- [Problem description]
Return the lines from the one with "Recreate this scene" through the one with "return np.array([0, 0, CAMZ]) + ray(px, py)", exactly as they appear and with no pictures.

- [Records for this task]
-*-

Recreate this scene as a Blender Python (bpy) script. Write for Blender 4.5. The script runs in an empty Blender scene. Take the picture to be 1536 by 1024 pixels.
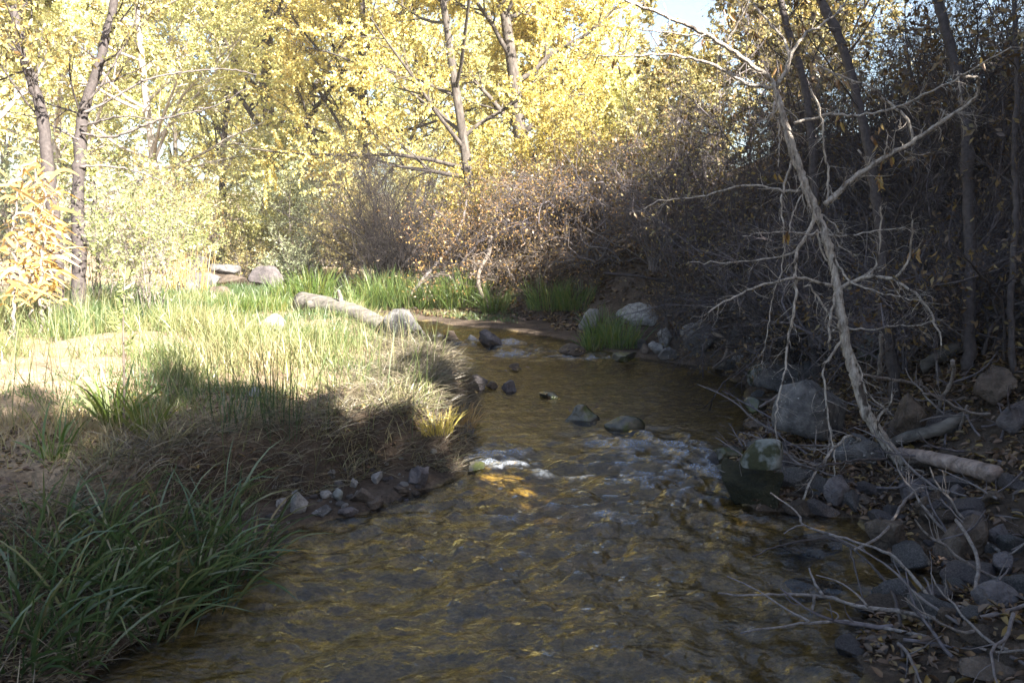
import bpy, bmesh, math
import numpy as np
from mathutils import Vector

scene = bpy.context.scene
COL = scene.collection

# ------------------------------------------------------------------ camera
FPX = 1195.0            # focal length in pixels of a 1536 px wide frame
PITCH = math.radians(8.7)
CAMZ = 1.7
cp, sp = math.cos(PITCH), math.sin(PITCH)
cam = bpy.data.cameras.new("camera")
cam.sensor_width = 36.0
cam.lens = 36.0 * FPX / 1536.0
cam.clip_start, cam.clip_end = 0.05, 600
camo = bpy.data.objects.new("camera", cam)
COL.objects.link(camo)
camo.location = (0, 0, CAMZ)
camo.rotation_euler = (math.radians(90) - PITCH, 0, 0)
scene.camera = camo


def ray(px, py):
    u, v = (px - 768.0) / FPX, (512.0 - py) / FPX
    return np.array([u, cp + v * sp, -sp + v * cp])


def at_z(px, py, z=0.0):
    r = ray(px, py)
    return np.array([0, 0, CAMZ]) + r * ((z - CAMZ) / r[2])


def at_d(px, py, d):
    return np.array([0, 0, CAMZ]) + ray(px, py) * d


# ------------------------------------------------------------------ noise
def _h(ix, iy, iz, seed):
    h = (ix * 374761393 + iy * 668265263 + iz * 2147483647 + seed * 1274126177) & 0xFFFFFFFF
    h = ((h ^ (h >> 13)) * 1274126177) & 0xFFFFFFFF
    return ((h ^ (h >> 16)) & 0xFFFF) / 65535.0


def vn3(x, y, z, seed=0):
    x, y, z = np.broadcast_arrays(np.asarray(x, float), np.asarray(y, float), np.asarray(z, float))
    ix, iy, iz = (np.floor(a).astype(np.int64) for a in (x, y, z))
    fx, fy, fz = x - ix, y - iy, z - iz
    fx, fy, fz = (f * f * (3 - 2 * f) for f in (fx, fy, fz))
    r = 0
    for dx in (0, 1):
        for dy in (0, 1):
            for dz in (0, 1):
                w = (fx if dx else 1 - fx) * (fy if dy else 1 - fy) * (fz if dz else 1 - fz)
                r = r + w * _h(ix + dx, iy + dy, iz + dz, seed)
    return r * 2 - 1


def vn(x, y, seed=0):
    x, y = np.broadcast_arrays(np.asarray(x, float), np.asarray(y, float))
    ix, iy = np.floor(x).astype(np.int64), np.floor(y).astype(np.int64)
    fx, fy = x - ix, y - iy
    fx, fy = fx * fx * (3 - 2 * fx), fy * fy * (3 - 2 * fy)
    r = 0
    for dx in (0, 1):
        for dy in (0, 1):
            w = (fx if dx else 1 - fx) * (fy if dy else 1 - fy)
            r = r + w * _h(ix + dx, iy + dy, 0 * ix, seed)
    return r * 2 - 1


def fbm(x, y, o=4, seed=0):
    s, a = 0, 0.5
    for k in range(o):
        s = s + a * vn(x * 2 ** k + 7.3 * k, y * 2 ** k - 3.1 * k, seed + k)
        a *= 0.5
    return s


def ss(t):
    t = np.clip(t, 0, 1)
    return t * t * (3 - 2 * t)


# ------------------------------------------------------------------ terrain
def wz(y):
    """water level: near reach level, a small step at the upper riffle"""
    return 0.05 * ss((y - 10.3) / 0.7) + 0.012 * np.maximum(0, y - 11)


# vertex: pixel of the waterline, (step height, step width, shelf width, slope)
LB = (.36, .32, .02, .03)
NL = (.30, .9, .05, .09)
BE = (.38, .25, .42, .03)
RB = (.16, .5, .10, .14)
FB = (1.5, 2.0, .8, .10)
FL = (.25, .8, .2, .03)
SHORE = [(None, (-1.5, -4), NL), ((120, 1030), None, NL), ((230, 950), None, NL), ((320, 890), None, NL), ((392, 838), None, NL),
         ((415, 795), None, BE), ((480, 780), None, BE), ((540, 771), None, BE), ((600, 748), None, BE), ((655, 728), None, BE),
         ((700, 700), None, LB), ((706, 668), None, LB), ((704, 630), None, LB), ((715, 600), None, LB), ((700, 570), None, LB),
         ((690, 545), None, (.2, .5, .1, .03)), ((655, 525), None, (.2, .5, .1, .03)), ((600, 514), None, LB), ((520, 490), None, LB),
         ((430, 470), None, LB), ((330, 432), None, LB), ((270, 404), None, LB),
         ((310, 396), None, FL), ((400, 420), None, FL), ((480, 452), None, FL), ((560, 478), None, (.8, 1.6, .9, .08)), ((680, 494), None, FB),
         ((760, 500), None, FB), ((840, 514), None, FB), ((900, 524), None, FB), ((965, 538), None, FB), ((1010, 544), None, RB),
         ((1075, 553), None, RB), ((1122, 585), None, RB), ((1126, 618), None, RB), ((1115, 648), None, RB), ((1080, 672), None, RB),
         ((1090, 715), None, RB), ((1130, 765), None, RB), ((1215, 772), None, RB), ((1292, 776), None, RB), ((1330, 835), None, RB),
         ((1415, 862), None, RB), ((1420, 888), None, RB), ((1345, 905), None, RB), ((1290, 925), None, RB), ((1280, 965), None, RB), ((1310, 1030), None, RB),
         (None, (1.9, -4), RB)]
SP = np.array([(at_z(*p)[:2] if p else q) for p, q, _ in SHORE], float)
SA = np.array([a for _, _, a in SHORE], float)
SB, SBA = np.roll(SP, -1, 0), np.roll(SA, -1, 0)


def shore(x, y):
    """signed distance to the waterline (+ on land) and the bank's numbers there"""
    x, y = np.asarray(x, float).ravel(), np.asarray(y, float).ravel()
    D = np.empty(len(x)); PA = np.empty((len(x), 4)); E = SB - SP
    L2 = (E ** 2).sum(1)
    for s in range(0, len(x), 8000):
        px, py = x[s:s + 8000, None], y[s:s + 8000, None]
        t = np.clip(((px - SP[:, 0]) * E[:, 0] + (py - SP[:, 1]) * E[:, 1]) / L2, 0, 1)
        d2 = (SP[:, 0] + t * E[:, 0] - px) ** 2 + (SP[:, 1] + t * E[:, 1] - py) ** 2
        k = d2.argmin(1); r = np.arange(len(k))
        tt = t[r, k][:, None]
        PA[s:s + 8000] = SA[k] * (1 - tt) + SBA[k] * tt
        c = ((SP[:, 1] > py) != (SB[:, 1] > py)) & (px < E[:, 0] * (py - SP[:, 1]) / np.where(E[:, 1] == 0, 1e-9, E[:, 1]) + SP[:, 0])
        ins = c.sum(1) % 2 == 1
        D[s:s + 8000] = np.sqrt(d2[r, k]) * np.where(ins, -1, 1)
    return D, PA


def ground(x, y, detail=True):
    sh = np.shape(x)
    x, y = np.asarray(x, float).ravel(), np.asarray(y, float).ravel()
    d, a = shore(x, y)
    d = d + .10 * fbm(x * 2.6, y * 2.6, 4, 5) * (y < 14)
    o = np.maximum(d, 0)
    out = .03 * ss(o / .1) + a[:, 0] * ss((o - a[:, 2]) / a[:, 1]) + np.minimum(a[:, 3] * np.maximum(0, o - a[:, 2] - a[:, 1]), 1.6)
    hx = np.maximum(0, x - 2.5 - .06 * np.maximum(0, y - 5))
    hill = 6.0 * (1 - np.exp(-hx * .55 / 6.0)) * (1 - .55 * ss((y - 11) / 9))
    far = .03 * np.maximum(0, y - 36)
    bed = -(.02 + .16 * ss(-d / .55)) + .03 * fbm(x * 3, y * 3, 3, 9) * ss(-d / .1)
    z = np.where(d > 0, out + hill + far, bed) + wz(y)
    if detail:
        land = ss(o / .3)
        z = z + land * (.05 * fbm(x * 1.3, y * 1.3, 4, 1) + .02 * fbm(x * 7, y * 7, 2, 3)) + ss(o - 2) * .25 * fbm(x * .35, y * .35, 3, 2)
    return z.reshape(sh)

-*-

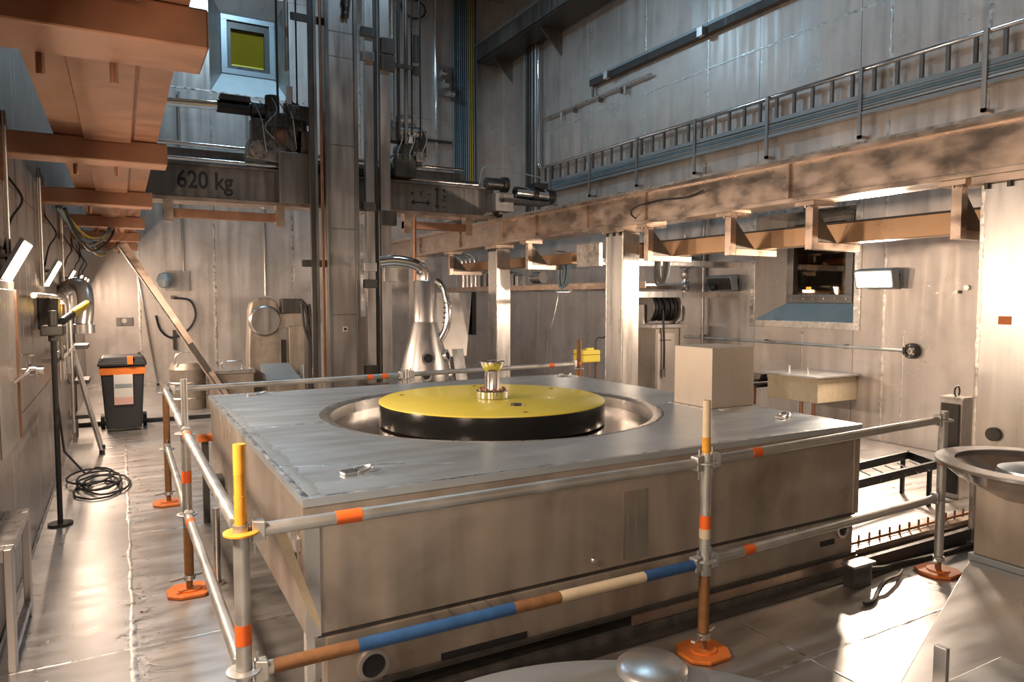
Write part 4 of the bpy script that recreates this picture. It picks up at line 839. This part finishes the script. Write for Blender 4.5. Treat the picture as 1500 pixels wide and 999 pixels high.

-*-

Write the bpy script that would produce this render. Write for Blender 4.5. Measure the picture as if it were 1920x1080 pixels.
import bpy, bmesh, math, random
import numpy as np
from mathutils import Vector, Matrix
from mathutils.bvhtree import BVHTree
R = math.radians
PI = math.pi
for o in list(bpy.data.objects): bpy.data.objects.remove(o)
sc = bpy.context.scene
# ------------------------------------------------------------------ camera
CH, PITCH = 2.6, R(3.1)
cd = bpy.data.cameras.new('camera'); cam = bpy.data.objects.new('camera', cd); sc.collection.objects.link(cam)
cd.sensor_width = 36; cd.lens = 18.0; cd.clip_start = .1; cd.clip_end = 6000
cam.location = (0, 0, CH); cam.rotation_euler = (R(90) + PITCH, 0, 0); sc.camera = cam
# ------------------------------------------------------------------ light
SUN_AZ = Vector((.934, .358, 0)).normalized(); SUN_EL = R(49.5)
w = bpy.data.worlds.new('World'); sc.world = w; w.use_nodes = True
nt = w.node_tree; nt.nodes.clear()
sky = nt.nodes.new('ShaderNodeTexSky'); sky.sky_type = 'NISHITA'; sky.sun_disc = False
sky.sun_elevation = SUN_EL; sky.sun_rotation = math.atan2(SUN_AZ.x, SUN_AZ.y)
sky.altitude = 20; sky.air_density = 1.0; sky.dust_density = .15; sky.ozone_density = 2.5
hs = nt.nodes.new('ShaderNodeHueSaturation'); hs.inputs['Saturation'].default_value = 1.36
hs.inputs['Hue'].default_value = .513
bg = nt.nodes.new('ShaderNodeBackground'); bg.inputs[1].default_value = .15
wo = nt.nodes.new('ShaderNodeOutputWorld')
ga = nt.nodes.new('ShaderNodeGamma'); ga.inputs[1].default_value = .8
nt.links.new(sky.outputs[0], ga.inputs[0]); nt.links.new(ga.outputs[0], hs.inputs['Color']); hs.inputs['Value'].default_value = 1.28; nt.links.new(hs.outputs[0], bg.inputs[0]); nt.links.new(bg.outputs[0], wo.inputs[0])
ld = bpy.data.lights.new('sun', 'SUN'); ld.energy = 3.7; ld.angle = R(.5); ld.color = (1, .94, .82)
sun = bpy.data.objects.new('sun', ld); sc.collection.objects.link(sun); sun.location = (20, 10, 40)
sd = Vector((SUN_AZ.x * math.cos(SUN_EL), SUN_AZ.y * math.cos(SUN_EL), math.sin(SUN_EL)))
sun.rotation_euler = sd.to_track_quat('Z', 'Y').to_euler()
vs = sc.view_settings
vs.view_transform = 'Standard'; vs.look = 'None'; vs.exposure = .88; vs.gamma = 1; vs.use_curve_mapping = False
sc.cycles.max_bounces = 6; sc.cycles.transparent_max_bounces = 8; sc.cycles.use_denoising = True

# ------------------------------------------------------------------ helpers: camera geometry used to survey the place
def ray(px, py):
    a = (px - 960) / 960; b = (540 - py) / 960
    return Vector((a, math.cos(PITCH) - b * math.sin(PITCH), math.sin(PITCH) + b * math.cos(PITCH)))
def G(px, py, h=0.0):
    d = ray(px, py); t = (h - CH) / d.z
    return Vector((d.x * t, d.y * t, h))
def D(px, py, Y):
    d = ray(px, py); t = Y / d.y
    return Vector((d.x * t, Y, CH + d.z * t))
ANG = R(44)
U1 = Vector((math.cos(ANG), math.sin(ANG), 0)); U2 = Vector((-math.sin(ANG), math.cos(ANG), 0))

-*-

- [Written reply]
Recreate this scene as a Blender Python (bpy) script. Write for Blender 4.5. The script runs in an empty Blender scene. Take the picture to be 1536 by 1024 pixels.
import bpy, bmesh, math
import numpy as np
from mathutils import Vector

scene = bpy.context.scene
COL = scene.collection

# ------------------------------------------------------------------ camera
FPX = 1195.0            # focal length in pixels of a 1536 px wide frame
PITCH = math.radians(8.7)
CAMZ = 1.7
cp, sp = math.cos(PITCH), math.sin(PITCH)
cam = bpy.data.cameras.new("camera")
cam.sensor_width = 36.0
cam.lens = 36.0 * FPX / 1536.0
cam.clip_start, cam.clip_end = 0.05, 600
camo = bpy.data.objects.new("camera", cam)
COL.objects.link(camo)
camo.location = (0, 0, CAMZ)
camo.rotation_euler = (math.radians(90) - PITCH, 0, 0)
scene.camera = camo


def ray(px, py):
    u, v = (px - 768.0) / FPX, (512.0 - py) / FPX
    return np.array([u, cp + v * sp, -sp + v * cp])


def at_z(px, py, z=0.0):
    r = ray(px, py)
    return np.array([0, 0, CAMZ]) + r * ((z - CAMZ) / r[2])


def at_d(px, py, d):
    return np.array([0, 0, CAMZ]) + ray(px, py) * d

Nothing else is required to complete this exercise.